__The request__
Tally the lines that contain the string "part" and state that total without comment.
--- Source data ---
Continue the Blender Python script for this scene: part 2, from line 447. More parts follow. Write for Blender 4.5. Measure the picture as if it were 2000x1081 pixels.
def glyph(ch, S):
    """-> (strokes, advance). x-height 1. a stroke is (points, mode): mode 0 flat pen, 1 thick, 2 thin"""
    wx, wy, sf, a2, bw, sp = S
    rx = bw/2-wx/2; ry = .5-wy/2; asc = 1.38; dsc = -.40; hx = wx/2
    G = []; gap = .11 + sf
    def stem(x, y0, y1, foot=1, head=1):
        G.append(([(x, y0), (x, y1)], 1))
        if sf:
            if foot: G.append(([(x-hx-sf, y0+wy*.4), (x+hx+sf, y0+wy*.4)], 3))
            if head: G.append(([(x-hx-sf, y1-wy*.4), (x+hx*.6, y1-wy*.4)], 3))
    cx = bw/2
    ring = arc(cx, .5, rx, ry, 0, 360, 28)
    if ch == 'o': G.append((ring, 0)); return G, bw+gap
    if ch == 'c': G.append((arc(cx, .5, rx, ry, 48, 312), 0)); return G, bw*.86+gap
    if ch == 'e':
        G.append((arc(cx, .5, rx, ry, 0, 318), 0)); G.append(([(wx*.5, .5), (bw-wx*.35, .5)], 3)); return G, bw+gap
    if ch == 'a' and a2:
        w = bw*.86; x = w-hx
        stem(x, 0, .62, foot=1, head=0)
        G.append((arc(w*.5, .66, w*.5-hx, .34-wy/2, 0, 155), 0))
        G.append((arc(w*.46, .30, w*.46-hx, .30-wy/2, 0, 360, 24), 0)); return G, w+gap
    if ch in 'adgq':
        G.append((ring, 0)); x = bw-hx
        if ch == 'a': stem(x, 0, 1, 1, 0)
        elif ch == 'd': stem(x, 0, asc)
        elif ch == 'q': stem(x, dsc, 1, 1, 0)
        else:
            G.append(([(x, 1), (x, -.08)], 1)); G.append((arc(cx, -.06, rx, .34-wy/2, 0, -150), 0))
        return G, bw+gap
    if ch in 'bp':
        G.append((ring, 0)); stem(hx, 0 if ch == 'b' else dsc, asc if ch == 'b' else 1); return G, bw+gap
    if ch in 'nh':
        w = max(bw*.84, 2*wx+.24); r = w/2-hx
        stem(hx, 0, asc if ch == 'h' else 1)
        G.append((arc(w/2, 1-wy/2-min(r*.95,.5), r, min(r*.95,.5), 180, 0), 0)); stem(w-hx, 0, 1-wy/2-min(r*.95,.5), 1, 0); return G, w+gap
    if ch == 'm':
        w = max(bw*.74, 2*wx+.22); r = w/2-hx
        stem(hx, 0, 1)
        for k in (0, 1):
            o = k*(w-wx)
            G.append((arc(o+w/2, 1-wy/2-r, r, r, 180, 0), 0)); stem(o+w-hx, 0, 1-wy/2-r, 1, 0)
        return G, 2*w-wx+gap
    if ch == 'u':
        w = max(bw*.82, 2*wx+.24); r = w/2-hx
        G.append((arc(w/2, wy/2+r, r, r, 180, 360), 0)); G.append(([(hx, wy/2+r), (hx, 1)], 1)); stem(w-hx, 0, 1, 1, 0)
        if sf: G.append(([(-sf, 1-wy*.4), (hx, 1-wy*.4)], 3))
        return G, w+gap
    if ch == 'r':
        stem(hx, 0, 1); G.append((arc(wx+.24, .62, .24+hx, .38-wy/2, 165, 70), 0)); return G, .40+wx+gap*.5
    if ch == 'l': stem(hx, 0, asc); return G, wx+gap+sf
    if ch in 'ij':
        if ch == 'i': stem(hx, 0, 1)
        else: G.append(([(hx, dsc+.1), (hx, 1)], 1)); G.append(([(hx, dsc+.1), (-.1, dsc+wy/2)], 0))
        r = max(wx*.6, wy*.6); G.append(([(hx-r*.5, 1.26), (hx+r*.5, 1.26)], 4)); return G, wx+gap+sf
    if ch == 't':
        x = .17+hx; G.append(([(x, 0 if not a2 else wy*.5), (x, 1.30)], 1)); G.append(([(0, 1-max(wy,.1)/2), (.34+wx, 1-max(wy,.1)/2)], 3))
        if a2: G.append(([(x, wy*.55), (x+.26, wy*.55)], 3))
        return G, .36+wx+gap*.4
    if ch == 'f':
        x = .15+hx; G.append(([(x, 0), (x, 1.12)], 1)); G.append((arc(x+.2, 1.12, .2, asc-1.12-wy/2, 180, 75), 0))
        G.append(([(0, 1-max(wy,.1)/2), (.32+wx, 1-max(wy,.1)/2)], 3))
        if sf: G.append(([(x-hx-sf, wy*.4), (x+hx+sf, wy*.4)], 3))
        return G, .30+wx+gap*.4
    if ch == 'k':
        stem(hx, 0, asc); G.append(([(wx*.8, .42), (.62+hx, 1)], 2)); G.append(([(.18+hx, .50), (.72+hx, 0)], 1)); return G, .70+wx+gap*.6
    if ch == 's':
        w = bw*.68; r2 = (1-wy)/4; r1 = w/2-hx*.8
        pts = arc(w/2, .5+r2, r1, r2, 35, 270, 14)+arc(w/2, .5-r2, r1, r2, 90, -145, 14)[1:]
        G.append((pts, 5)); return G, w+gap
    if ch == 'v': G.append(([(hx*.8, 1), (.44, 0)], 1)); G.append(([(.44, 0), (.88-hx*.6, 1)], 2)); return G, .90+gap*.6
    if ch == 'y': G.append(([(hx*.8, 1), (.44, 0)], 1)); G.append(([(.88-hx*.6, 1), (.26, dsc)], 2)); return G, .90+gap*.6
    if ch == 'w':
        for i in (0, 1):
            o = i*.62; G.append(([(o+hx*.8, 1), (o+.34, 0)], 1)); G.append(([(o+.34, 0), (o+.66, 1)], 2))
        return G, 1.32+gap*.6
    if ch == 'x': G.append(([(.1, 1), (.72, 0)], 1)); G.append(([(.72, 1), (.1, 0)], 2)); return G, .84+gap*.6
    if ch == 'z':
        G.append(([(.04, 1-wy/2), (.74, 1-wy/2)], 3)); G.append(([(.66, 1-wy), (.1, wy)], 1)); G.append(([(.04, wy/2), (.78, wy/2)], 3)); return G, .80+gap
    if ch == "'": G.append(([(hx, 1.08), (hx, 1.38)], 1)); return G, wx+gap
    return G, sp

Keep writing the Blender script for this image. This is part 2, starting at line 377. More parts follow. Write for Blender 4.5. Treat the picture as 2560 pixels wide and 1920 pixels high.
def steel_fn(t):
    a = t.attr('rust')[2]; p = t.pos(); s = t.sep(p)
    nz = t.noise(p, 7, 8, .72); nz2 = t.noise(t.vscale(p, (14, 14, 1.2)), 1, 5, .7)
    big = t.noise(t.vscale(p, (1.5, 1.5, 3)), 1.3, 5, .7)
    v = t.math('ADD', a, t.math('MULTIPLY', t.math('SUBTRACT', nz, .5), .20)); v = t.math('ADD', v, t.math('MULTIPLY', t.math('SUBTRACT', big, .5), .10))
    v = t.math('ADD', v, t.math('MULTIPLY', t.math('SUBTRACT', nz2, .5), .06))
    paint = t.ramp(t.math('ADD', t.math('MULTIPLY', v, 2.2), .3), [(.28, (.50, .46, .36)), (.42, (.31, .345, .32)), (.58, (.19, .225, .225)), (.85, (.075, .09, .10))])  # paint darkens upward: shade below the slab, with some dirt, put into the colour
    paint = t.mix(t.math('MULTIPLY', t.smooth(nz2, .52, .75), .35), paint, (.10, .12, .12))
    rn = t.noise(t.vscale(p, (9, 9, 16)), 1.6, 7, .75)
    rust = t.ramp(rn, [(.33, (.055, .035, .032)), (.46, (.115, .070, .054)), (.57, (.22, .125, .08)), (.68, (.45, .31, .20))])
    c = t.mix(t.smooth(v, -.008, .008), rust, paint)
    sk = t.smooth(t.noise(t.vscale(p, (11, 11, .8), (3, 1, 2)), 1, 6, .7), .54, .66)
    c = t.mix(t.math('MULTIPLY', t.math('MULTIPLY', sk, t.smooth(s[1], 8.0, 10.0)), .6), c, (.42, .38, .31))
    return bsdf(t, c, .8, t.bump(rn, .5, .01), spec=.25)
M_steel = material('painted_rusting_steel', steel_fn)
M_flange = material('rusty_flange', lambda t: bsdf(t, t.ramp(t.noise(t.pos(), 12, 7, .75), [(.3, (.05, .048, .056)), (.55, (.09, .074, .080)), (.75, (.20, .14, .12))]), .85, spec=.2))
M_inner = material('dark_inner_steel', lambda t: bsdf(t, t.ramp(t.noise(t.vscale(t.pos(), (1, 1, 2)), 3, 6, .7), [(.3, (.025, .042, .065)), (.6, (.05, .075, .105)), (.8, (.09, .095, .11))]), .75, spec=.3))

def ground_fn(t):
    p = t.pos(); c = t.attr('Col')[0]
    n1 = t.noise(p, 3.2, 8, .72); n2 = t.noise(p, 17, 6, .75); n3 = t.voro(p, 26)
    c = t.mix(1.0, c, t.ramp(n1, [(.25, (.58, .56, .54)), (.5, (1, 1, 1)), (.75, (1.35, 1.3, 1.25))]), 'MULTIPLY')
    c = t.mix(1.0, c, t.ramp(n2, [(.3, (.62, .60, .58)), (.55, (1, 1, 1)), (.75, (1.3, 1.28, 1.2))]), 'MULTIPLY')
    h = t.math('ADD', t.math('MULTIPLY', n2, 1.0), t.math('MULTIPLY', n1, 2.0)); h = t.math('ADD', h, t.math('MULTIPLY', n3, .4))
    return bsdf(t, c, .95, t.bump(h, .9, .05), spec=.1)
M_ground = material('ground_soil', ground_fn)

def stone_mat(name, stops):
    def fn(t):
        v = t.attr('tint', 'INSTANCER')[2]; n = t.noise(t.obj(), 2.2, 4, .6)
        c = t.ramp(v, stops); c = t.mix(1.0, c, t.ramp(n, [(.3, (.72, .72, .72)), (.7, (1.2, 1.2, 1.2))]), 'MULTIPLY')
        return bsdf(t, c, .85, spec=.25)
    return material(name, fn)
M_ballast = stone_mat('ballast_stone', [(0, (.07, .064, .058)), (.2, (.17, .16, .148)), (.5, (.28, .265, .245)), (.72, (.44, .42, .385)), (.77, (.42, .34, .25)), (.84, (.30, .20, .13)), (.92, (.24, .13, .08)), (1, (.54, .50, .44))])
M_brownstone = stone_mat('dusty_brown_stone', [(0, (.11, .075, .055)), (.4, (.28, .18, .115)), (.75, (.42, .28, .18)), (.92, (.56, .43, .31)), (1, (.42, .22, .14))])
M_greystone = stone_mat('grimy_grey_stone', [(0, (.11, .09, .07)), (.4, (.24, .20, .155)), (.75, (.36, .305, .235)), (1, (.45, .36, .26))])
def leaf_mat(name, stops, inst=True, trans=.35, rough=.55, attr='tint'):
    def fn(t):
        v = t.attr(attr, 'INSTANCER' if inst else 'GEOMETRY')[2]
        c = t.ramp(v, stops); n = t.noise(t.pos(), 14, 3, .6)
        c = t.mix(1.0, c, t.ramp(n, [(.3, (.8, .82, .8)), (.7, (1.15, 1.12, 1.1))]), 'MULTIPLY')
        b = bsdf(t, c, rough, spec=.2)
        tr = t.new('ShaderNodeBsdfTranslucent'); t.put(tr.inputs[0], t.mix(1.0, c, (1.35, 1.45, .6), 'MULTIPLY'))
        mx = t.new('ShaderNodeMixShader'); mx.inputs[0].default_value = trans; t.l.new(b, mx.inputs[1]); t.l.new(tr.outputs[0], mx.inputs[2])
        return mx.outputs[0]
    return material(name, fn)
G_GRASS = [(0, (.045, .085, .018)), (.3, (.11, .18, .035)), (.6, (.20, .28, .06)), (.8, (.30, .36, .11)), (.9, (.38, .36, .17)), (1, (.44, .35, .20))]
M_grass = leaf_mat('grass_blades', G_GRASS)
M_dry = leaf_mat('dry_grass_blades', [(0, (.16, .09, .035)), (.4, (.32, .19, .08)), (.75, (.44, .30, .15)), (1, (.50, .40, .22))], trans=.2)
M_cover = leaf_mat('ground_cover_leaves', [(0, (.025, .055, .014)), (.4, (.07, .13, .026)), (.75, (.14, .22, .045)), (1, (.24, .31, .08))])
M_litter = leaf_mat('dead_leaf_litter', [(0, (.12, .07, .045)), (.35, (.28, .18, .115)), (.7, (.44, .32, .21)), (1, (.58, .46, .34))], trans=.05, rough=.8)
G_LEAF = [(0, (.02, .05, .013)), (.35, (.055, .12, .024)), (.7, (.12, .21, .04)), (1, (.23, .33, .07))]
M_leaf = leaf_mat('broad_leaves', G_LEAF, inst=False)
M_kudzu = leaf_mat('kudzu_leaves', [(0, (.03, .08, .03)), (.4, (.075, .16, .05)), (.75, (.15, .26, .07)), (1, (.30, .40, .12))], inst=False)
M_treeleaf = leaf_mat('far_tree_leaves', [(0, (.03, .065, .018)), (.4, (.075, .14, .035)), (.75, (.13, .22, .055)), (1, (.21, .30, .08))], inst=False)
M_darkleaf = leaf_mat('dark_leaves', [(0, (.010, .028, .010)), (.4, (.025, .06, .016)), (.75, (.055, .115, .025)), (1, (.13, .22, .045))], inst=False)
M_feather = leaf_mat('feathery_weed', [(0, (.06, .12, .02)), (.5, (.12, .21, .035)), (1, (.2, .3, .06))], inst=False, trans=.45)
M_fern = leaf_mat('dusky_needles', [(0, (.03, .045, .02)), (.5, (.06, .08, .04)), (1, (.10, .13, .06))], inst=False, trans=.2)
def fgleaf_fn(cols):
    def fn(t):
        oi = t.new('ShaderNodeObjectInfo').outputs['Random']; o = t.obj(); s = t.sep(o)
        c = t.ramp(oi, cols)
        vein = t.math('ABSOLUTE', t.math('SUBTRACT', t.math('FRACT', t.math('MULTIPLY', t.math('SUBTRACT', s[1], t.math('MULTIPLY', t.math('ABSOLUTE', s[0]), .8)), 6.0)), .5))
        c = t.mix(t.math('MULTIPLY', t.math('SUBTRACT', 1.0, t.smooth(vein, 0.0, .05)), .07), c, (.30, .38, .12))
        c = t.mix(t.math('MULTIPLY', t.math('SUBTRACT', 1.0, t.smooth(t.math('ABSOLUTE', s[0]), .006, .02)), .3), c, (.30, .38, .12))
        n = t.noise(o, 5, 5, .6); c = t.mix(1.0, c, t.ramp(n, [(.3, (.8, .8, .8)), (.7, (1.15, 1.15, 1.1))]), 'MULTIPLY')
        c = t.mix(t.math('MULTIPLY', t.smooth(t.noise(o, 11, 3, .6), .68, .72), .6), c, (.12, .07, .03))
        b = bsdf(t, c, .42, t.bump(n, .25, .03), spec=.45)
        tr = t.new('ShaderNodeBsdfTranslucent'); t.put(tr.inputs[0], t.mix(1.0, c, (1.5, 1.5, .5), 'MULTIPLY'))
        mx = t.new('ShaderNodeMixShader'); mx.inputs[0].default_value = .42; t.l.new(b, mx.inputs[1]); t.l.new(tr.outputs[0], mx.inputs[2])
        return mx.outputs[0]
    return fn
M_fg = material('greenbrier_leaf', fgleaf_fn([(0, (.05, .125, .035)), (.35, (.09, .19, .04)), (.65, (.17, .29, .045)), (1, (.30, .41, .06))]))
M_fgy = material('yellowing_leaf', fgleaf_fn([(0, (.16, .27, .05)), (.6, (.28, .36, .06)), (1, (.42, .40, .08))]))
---
__Task answer__
2